| > We never thought our startup would be threatened by the unreliability of a company like Microsoft You're new to Azure I guess. I'm glad the outage I had yesterday was only the third major one this year, though the one in august made me lose days of traffic, months of back and forth with their support, and a good chunk of my sanity and patience in face of blatant documented lies and general incompetence. One consumer-grade fiber link is enough to serve my company's traffic and with two months of what we pay MS for their barely working cloud I could buy enough hardware to host our product for a year of two of sustained growth. |
Too much capacity is money spent getting no return, up front capex, ongoing opex, physical space in facilities etc.
On cloud scales (averaged out over all the customers) the demand tends to follow pretty stable and predictable patterns, and the ones that actually tend to put capacity at risk (large customers) have contracts where they'll give plenty of heads-up to the providers.
What has been very problematical over the past few years has been the supply chains. Intel's issues for a few years in getting CPUs out really hurt the supply chains. All of the major providers struggled through it, and the market is still somewhat unpredictable. The supply chain woes that have been wrecking chaos with everything from the car industry to the domestic white goods industry are having similar impacts on the server industry.
The level of unreliability in the supply chain is making it very difficult for the capacity management folks to do their job.
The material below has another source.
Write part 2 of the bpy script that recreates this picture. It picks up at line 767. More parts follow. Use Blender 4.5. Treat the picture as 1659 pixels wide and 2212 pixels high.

It's not even that predictable which supply chain is going to be affected. Some of them are running far smoother and faster and capacity lands far faster than you'd expect, while others are completely messed up, then next month it's all flipped around. They're being paranoid, assuming the worst and still not getting it right.
This is an area where buying physical hardware directly doesn't provide any particular advantages. Their supply chains are just as messed up.
The best thing to try to do is do your best to be as hardware agnostic as is technically possible, so you can use whatever is available... which sucks.